### Data block ###

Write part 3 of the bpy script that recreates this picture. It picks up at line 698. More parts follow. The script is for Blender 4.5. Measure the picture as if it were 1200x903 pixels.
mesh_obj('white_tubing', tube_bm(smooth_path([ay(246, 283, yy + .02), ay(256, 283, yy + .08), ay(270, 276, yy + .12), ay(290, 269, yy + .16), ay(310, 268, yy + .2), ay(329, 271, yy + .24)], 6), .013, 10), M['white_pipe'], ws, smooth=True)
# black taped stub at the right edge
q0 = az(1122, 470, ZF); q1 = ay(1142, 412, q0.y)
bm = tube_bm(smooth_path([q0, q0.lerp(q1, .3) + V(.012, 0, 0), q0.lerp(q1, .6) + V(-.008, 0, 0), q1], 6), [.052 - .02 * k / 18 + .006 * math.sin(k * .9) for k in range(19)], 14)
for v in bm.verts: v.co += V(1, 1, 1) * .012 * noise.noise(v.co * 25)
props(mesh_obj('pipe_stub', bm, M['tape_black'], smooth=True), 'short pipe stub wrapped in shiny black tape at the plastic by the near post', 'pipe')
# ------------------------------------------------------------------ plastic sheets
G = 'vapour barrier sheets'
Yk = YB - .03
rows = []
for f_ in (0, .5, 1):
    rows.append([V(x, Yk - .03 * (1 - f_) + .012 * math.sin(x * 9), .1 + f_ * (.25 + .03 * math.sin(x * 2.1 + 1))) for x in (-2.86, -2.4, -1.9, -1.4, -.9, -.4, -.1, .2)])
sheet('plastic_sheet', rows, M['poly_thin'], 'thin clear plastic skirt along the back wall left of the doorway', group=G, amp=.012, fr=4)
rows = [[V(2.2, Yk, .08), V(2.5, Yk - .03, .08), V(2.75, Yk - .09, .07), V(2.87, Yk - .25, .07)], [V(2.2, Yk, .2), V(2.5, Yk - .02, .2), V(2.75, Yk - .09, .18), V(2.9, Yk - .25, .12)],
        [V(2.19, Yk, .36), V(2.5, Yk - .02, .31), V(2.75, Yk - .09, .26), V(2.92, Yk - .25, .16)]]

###

■ **Exercise prompt**: Every line of the data above should be copied exactly.

■ **Full answer**:
Write part 3 of the bpy script that recreates this picture. It picks up at line 698. More parts follow. The script is for Blender 4.5. Measure the picture as if it were 1200x903 pixels.
mesh_obj('white_tubing', tube_bm(smooth_path([ay(246, 283, yy + .02), ay(256, 283, yy + .08), ay(270, 276, yy + .12), ay(290, 269, yy + .16), ay(310, 268, yy + .2), ay(329, 271, yy + .24)], 6), .013, 10), M['white_pipe'], ws, smooth=True)
# black taped stub at the right edge
q0 = az(1122, 470, ZF); q1 = ay(1142, 412, q0.y)
bm = tube_bm(smooth_path([q0, q0.lerp(q1, .3) + V(.012, 0, 0), q0.lerp(q1, .6) + V(-.008, 0, 0), q1], 6), [.052 - .02 * k / 18 + .006 * math.sin(k * .9) for k in range(19)], 14)
for v in bm.verts: v.co += V(1, 1, 1) * .012 * noise.noise(v.co * 25)
props(mesh_obj('pipe_stub', bm, M['tape_black'], smooth=True), 'short pipe stub wrapped in shiny black tape at the plastic by the near post', 'pipe')
# ------------------------------------------------------------------ plastic sheets
G = 'vapour barrier sheets'
Yk = YB - .03
rows = []
for f_ in (0, .5, 1):
    rows.append([V(x, Yk - .03 * (1 - f_) + .012 * math.sin(x * 9), .1 + f_ * (.25 + .03 * math.sin(x * 2.1 + 1))) for x in (-2.86, -2.4, -1.9, -1.4, -.9, -.4, -.1, .2)])
sheet('plastic_sheet', rows, M['poly_thin'], 'thin clear plastic skirt along the back wall left of the doorway', group=G, amp=.012, fr=4)
rows = [[V(2.2, Yk, .08), V(2.5, Yk - .03, .08), V(2.75, Yk - .09, .07), V(2.87, Yk - .25, .07)], [V(2.2, Yk, .2), V(2.5, Yk - .02, .2), V(2.75, Yk - .09, .18), V(2.9, Yk - .25, .12)],
        [V(2.19, Yk, .36), V(2.5, Yk - .02, .31), V(2.75, Yk - .09, .26), V(2.92, Yk - .25, .16)]]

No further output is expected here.